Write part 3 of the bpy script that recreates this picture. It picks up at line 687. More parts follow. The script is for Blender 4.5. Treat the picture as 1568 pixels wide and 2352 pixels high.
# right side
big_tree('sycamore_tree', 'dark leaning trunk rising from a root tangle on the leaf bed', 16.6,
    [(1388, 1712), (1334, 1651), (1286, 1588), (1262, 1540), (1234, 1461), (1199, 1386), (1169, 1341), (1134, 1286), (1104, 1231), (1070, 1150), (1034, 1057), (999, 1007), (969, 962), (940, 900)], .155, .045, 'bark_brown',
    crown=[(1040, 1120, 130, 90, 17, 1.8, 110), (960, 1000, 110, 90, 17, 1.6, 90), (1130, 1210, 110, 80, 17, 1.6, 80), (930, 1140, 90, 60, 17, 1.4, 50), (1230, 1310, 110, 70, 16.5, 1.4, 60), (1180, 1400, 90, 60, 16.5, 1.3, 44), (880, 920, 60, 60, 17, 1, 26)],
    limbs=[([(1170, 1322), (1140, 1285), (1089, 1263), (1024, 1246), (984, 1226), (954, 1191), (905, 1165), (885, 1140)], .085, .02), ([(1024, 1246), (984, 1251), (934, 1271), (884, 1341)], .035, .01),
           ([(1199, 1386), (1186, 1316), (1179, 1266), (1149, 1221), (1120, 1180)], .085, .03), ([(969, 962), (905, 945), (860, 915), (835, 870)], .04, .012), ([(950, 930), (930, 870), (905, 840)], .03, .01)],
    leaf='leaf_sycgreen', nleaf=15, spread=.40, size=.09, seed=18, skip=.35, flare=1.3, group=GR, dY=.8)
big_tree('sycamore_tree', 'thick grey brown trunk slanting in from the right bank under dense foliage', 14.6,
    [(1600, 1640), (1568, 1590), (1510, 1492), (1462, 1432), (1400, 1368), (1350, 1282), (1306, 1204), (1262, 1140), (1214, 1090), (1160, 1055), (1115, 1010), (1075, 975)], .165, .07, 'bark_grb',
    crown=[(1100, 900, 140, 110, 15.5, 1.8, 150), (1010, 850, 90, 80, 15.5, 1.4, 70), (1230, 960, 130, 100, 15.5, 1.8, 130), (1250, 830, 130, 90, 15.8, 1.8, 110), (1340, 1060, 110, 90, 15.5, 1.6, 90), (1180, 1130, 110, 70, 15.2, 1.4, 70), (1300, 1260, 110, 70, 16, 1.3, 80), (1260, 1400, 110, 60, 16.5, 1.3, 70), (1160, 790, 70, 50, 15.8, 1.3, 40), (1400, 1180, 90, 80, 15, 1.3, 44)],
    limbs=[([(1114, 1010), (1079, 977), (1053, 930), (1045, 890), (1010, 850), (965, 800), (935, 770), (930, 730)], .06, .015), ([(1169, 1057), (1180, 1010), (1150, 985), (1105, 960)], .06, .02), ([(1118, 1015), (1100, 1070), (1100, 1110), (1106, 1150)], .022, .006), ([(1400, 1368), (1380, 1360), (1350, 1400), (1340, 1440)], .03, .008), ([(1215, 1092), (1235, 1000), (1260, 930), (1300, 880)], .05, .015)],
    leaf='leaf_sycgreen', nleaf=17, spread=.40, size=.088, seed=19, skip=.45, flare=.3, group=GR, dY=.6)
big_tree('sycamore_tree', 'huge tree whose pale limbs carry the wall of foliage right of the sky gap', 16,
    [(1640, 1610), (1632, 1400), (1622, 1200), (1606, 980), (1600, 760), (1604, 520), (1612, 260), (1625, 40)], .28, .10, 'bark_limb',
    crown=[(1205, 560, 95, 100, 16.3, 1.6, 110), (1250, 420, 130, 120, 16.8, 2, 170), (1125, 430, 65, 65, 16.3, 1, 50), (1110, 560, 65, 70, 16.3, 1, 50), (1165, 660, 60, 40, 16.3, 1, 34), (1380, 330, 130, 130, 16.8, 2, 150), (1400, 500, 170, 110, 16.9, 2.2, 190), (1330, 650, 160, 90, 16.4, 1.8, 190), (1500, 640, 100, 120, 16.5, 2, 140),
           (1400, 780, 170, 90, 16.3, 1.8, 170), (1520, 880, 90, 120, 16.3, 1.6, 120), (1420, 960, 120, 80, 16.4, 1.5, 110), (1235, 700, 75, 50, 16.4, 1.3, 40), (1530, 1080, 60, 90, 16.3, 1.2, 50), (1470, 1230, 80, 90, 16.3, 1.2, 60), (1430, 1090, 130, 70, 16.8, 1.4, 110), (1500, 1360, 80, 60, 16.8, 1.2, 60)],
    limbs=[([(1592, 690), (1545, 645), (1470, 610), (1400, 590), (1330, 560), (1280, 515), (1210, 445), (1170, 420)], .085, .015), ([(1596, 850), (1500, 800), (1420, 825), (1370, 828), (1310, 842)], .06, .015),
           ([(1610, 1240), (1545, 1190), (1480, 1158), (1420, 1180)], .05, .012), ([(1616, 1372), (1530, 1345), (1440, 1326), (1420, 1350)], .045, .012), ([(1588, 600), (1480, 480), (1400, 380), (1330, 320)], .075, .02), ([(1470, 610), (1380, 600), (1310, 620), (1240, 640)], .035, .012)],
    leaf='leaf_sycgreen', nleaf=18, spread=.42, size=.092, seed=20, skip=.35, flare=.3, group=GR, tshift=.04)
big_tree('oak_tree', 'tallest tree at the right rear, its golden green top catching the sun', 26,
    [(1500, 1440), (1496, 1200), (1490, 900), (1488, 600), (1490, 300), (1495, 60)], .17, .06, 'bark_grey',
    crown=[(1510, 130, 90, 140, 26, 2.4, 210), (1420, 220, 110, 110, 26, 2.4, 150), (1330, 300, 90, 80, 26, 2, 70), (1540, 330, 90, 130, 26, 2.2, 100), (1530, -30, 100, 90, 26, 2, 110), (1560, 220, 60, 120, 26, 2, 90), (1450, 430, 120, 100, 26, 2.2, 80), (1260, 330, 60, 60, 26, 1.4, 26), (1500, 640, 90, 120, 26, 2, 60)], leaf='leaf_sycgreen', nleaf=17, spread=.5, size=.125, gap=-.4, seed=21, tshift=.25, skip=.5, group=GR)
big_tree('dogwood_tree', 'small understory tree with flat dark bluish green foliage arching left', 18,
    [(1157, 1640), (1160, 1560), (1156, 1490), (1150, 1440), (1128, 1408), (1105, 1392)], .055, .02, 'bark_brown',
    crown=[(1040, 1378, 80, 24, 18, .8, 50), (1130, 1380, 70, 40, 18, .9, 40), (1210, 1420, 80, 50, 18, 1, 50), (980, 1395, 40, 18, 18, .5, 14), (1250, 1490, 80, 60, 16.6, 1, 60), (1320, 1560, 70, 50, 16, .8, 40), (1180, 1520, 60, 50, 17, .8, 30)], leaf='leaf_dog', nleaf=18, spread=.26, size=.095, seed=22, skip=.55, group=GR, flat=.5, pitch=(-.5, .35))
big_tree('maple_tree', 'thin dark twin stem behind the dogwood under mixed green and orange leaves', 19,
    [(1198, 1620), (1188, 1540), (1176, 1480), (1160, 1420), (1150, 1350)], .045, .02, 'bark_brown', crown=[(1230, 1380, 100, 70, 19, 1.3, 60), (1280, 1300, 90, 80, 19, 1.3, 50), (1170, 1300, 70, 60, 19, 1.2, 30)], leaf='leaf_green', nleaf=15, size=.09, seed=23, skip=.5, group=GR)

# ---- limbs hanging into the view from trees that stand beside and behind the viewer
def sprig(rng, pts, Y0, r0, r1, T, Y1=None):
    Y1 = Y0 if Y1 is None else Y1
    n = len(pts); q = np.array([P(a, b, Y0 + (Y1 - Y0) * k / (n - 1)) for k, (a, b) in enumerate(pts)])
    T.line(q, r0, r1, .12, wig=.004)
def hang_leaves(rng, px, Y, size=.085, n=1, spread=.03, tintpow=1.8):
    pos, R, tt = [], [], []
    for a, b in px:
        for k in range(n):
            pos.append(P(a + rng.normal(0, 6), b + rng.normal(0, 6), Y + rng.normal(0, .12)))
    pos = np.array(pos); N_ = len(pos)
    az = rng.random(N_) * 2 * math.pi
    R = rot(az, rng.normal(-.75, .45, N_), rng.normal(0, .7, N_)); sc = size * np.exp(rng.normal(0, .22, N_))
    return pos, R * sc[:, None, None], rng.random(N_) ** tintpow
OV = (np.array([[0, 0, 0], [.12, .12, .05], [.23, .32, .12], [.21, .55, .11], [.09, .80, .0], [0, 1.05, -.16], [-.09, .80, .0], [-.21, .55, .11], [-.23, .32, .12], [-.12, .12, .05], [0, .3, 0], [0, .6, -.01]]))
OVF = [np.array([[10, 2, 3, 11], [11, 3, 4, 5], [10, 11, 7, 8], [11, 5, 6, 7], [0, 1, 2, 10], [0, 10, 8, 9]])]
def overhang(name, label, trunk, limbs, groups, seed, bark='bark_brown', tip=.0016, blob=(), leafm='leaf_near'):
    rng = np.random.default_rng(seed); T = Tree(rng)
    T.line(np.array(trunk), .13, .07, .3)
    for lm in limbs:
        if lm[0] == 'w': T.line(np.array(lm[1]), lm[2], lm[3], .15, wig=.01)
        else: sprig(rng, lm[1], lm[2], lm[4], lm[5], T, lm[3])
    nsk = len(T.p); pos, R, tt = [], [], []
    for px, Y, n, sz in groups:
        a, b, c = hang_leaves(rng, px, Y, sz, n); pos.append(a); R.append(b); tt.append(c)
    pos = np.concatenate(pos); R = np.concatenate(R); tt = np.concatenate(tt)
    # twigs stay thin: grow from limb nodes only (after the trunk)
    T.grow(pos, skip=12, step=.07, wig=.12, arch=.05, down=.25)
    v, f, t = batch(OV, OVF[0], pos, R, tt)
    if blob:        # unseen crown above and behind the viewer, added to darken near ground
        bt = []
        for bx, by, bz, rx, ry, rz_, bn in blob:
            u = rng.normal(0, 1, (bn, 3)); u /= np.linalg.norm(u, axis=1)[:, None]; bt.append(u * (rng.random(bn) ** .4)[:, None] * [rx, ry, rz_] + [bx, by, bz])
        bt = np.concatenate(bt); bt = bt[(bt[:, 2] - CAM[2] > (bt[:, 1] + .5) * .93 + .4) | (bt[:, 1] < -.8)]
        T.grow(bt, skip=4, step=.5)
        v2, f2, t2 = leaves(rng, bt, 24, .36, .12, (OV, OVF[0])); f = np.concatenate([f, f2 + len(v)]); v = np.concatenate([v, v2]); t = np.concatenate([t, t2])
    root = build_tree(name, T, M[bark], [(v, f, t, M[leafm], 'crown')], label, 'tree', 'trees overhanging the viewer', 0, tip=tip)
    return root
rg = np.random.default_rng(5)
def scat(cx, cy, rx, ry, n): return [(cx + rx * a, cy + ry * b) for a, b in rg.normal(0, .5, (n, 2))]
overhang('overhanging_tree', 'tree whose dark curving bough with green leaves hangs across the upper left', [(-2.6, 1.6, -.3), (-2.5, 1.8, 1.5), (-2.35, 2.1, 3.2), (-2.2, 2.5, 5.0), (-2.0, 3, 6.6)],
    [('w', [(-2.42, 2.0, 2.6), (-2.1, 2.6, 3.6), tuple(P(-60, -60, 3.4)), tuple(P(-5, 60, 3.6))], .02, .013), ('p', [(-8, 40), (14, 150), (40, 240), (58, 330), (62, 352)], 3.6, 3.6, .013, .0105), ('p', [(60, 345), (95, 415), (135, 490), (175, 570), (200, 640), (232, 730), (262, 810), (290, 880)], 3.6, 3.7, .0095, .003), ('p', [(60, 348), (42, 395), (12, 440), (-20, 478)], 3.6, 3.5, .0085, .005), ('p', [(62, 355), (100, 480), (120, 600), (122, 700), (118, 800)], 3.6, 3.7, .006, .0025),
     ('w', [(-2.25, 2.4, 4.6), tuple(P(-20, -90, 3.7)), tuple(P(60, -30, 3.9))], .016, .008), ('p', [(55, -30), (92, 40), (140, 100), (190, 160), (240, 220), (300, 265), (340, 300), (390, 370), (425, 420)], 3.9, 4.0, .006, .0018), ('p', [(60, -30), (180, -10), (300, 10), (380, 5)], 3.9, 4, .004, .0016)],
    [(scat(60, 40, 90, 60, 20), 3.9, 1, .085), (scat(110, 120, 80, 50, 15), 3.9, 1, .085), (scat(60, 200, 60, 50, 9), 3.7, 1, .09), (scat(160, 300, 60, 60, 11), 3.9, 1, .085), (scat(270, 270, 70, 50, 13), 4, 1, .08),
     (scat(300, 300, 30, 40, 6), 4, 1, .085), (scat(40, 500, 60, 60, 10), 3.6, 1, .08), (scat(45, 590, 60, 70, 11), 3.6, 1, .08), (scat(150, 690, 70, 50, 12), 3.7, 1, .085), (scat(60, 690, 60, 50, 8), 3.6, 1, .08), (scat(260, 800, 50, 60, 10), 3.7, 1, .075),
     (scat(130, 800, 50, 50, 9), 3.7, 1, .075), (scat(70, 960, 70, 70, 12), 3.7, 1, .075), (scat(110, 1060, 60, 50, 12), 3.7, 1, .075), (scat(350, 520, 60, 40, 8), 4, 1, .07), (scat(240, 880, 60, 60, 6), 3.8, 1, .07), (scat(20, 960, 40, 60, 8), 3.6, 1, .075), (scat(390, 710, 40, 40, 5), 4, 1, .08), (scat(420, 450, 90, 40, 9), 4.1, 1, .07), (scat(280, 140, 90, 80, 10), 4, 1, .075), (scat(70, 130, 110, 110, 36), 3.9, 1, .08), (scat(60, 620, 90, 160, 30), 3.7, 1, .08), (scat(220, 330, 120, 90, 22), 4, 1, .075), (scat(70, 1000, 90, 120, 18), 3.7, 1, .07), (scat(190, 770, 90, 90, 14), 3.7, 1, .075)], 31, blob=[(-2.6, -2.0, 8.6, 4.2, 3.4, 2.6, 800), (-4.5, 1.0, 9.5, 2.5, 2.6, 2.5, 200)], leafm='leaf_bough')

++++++

__Task statement__:
Pick out the lines containing the string "that".

__Complete output__:
Write part 3 of the bpy script that recreates this picture. It picks up at line 687. More parts follow. The script is for Blender 4.5. Treat the picture as 1568 pixels wide and 2352 pixels high.
# ---- limbs hanging into the view from trees that stand beside and behind the viewer